— Required work —
Only the lines from the one containing "Write a Blender" through the one containing "from mathutils.bvhtree import BVHTree" are wanted. Give them again exactly, both ends included.

(Entries with scene source code)
- - - -
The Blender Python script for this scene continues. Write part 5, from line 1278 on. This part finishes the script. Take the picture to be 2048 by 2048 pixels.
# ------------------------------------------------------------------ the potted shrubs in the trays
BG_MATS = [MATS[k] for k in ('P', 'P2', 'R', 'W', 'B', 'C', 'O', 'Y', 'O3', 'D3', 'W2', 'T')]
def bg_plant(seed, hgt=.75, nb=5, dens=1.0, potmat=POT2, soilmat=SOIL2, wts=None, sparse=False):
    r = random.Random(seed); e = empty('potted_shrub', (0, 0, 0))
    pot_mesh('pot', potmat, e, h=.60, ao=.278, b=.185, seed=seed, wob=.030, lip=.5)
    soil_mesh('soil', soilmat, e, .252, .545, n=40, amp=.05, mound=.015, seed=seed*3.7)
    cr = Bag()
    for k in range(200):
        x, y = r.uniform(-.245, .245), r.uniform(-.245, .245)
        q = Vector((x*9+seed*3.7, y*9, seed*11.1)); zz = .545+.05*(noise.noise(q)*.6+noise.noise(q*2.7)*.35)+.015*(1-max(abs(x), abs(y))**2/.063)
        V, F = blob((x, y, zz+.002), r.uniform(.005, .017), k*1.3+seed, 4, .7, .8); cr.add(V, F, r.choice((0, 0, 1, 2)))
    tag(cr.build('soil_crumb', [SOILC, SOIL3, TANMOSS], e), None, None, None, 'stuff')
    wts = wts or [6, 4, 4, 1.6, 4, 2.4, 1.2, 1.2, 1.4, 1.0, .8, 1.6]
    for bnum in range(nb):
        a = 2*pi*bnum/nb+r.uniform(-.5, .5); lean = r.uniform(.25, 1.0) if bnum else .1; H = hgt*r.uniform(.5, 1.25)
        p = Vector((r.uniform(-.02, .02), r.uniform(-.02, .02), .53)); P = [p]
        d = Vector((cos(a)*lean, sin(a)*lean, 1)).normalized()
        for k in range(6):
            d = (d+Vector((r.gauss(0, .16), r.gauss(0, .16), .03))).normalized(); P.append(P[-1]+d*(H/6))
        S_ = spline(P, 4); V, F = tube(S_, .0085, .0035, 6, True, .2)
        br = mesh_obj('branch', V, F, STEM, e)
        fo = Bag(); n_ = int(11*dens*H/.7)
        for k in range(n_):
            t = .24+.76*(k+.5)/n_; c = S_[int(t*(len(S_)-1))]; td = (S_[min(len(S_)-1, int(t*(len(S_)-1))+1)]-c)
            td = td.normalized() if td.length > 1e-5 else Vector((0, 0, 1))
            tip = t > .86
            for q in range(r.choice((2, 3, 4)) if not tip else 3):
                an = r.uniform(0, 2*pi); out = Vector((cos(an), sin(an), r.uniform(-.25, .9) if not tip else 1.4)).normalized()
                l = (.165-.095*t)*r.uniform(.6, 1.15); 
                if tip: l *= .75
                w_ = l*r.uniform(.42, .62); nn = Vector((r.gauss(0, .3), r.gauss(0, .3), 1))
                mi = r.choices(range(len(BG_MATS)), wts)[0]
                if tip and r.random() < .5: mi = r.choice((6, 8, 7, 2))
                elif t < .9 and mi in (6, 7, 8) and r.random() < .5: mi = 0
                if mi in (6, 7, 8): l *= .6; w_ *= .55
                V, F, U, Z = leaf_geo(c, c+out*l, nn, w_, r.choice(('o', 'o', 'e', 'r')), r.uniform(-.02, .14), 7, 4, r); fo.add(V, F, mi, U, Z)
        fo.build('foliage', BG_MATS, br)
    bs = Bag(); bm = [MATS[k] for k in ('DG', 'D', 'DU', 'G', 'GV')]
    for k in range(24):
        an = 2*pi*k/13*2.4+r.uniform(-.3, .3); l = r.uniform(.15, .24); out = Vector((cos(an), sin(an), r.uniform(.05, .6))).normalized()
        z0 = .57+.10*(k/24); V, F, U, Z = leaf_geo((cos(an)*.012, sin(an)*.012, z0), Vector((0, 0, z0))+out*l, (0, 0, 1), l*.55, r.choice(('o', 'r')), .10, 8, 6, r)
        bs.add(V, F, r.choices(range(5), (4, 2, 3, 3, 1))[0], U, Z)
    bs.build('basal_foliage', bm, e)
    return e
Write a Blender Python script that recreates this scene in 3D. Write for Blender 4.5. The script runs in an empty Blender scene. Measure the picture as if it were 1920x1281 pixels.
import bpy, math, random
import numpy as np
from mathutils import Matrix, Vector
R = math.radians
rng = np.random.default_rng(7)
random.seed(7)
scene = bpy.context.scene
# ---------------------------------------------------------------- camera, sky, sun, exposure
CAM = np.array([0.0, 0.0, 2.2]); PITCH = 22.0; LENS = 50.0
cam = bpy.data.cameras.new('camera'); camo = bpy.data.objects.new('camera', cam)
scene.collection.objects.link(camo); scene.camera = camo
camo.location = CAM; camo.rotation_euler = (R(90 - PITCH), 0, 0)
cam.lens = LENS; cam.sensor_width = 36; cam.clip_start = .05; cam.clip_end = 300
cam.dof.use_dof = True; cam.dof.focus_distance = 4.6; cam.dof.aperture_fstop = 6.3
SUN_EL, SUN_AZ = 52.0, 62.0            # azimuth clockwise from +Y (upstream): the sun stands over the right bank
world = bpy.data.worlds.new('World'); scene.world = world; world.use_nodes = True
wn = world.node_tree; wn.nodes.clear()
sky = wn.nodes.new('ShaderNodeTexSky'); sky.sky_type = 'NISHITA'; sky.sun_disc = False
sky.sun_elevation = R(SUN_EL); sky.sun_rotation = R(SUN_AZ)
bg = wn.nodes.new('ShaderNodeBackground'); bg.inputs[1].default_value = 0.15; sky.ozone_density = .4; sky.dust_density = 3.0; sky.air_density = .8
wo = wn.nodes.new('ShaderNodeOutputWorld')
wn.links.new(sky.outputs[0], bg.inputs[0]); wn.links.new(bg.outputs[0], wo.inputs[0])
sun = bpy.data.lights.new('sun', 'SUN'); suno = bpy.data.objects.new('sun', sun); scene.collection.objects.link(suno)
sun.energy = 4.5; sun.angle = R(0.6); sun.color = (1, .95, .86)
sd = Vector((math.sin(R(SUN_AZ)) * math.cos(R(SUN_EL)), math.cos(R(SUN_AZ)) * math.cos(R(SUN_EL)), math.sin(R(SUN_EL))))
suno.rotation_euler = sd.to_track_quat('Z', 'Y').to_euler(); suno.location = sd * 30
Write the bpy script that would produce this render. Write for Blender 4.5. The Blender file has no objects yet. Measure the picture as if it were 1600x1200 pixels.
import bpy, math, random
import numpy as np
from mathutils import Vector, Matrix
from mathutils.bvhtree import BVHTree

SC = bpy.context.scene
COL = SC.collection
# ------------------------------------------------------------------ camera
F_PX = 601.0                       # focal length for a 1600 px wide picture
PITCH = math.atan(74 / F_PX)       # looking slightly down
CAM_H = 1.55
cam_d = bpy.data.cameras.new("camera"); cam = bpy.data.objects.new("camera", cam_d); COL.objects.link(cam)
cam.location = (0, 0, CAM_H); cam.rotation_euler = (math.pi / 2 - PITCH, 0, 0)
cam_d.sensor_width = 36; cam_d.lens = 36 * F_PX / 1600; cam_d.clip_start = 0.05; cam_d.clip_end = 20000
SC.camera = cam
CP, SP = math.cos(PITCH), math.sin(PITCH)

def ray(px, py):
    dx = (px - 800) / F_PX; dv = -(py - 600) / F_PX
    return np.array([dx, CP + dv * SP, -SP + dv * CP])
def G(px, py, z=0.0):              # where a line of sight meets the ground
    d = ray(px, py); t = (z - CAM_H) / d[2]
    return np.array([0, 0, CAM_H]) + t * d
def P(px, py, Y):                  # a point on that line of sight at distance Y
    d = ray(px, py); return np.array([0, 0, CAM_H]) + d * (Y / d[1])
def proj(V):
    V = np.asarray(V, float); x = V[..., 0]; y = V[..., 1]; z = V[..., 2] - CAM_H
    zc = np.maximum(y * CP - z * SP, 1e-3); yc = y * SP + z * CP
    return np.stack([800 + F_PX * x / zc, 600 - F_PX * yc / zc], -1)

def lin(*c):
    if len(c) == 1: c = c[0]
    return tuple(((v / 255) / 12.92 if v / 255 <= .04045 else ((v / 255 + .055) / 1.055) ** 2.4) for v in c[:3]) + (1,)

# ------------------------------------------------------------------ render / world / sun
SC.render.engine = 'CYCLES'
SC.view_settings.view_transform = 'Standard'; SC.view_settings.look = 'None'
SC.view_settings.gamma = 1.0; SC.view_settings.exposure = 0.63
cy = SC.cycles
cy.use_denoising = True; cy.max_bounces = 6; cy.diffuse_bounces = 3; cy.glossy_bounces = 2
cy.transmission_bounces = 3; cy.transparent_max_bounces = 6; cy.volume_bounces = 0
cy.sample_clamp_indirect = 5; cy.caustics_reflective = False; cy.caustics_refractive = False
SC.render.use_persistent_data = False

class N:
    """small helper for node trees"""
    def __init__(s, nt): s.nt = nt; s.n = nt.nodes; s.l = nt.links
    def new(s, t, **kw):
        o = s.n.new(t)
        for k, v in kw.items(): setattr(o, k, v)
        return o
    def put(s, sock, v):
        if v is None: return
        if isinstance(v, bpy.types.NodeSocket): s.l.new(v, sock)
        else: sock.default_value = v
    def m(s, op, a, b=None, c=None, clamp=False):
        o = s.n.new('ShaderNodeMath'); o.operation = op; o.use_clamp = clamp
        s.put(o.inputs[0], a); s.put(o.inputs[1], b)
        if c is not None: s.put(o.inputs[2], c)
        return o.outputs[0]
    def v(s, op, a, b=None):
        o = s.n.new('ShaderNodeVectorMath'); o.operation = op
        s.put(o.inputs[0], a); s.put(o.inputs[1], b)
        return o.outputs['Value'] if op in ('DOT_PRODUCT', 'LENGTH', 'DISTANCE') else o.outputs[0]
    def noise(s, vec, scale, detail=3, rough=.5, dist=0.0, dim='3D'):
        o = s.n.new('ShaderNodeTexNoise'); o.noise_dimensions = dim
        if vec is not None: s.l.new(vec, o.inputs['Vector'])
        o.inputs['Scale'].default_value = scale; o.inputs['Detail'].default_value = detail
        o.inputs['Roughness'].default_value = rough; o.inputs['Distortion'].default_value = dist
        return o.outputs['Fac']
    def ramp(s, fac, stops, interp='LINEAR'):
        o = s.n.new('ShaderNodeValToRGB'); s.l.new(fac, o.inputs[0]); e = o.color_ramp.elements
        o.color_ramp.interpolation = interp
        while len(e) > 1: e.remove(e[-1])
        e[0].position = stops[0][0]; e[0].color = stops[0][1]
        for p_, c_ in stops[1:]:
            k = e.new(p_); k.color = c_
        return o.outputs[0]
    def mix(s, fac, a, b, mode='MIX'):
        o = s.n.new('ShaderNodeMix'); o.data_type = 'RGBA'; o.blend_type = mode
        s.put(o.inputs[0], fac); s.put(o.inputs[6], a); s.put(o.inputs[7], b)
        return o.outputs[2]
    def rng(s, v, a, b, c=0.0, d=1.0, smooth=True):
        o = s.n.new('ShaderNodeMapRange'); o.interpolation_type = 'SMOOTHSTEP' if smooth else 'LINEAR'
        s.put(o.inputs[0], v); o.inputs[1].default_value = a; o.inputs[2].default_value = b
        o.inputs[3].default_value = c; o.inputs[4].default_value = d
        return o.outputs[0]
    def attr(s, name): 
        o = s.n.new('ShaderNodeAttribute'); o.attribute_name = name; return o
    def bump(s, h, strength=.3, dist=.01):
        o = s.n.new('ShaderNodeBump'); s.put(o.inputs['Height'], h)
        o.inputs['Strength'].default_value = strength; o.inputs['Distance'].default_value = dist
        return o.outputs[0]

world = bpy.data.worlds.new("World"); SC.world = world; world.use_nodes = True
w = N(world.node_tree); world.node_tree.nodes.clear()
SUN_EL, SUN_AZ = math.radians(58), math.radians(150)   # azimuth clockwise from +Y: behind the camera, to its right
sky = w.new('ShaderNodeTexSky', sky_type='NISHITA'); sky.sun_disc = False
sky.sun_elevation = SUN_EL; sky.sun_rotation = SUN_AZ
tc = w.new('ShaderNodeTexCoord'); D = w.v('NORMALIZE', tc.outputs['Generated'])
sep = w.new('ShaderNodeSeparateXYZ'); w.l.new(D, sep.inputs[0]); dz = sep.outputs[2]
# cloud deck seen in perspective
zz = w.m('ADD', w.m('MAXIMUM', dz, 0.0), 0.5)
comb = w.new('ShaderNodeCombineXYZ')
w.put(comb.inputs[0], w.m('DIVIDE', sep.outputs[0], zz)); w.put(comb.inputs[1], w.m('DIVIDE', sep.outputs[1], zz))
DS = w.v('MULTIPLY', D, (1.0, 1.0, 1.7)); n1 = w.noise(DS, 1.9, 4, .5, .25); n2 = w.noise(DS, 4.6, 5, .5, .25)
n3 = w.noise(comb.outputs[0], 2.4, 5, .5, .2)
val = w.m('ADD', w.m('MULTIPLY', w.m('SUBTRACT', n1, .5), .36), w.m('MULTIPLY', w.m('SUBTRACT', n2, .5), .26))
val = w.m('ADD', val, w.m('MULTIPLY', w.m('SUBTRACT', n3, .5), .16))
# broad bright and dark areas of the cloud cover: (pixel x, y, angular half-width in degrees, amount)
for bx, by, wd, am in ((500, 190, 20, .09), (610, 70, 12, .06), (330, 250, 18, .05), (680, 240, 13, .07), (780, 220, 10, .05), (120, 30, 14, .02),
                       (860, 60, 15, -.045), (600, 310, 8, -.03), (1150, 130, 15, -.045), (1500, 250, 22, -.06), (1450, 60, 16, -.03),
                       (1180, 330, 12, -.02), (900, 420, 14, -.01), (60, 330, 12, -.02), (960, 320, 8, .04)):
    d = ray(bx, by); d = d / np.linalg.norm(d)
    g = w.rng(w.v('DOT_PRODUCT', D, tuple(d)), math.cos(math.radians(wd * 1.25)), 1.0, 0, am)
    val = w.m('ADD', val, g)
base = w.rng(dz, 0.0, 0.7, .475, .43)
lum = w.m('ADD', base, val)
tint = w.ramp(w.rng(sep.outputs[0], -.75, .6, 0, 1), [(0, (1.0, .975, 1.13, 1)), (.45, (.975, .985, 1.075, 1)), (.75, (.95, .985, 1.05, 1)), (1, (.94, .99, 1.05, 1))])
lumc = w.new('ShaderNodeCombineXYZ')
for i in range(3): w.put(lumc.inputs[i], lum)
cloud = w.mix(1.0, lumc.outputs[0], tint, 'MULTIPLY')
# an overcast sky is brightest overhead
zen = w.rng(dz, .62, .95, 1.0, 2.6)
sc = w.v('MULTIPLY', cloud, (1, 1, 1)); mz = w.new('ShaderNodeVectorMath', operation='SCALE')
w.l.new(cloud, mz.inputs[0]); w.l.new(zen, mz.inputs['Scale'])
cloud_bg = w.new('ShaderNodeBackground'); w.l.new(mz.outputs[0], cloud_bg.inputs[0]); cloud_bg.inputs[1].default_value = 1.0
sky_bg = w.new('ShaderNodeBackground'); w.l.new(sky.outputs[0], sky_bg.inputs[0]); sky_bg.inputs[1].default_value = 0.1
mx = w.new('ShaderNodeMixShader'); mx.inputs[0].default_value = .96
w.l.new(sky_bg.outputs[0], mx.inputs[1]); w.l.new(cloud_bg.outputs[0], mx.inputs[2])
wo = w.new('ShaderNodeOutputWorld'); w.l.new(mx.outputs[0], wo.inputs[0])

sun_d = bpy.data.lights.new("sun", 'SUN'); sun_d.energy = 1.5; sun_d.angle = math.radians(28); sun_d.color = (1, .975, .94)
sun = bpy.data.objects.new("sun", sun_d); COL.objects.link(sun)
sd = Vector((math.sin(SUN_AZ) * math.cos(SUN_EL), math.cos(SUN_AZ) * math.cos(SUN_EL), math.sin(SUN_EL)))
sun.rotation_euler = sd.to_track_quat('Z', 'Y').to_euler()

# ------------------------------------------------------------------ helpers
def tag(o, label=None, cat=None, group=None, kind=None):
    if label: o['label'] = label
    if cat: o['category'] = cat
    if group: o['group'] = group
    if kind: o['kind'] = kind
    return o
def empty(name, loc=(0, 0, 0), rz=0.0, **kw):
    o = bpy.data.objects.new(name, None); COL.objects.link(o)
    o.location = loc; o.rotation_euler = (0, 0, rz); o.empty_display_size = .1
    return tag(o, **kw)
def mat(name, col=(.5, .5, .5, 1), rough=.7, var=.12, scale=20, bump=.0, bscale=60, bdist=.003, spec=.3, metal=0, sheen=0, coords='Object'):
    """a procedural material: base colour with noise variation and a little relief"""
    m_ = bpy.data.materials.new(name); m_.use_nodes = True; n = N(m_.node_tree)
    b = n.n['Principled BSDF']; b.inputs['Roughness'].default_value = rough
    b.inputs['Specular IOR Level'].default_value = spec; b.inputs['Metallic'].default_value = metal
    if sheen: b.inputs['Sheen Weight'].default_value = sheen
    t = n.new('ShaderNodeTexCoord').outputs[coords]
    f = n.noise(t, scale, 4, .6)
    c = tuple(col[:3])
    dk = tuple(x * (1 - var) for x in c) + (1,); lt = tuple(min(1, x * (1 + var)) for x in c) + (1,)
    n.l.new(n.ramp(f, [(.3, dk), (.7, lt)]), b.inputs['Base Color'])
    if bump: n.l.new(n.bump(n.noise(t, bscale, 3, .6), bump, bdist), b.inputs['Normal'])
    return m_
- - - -
— Written reply —
Write a Blender Python script that recreates this scene in 3D. Write for Blender 4.5. The script runs in an empty Blender scene. Measure the picture as if it were 1920x1281 pixels.
import bpy, math, random
import numpy as np
from mathutils import Matrix, Vector
R = math.radians
rng = np.random.default_rng(7)
random.seed(7)
scene = bpy.context.scene
# ---------------------------------------------------------------- camera, sky, sun, exposure
CAM = np.array([0.0, 0.0, 2.2]); PITCH = 22.0; LENS = 50.0
cam = bpy.data.cameras.new('camera'); camo = bpy.data.objects.new('camera', cam)
scene.collection.objects.link(camo); scene.camera = camo
camo.location = CAM; camo.rotation_euler = (R(90 - PITCH), 0, 0)
cam.lens = LENS; cam.sensor_width = 36; cam.clip_start = .05; cam.clip_end = 300
cam.dof.use_dof = True; cam.dof.focus_distance = 4.6; cam.dof.aperture_fstop = 6.3
SUN_EL, SUN_AZ = 52.0, 62.0            # azimuth clockwise from +Y (upstream): the sun stands over the right bank
world = bpy.data.worlds.new('World'); scene.world = world; world.use_nodes = True
wn = world.node_tree; wn.nodes.clear()
sky = wn.nodes.new('ShaderNodeTexSky'); sky.sky_type = 'NISHITA'; sky.sun_disc = False
sky.sun_elevation = R(SUN_EL); sky.sun_rotation = R(SUN_AZ)
bg = wn.nodes.new('ShaderNodeBackground'); bg.inputs[1].default_value = 0.15; sky.ozone_density = .4; sky.dust_density = 3.0; sky.air_density = .8
wo = wn.nodes.new('ShaderNodeOutputWorld')
wn.links.new(sky.outputs[0], bg.inputs[0]); wn.links.new(bg.outputs[0], wo.inputs[0])
sun = bpy.data.lights.new('sun', 'SUN'); suno = bpy.data.objects.new('sun', sun); scene.collection.objects.link(suno)
sun.energy = 4.5; sun.angle = R(0.6); sun.color = (1, .95, .86)
sd = Vector((math.sin(R(SUN_AZ)) * math.cos(R(SUN_EL)), math.cos(R(SUN_AZ)) * math.cos(R(SUN_EL)), math.sin(R(SUN_EL))))
suno.rotation_euler = sd.to_track_quat('Z', 'Y').to_euler(); suno.location = sd * 30
Write the bpy script that would produce this render. Write for Blender 4.5. The Blender file has no objects yet. Measure the picture as if it were 1600x1200 pixels.
import bpy, math, random
import numpy as np
from mathutils import Vector, Matrix
from mathutils.bvhtree import BVHTree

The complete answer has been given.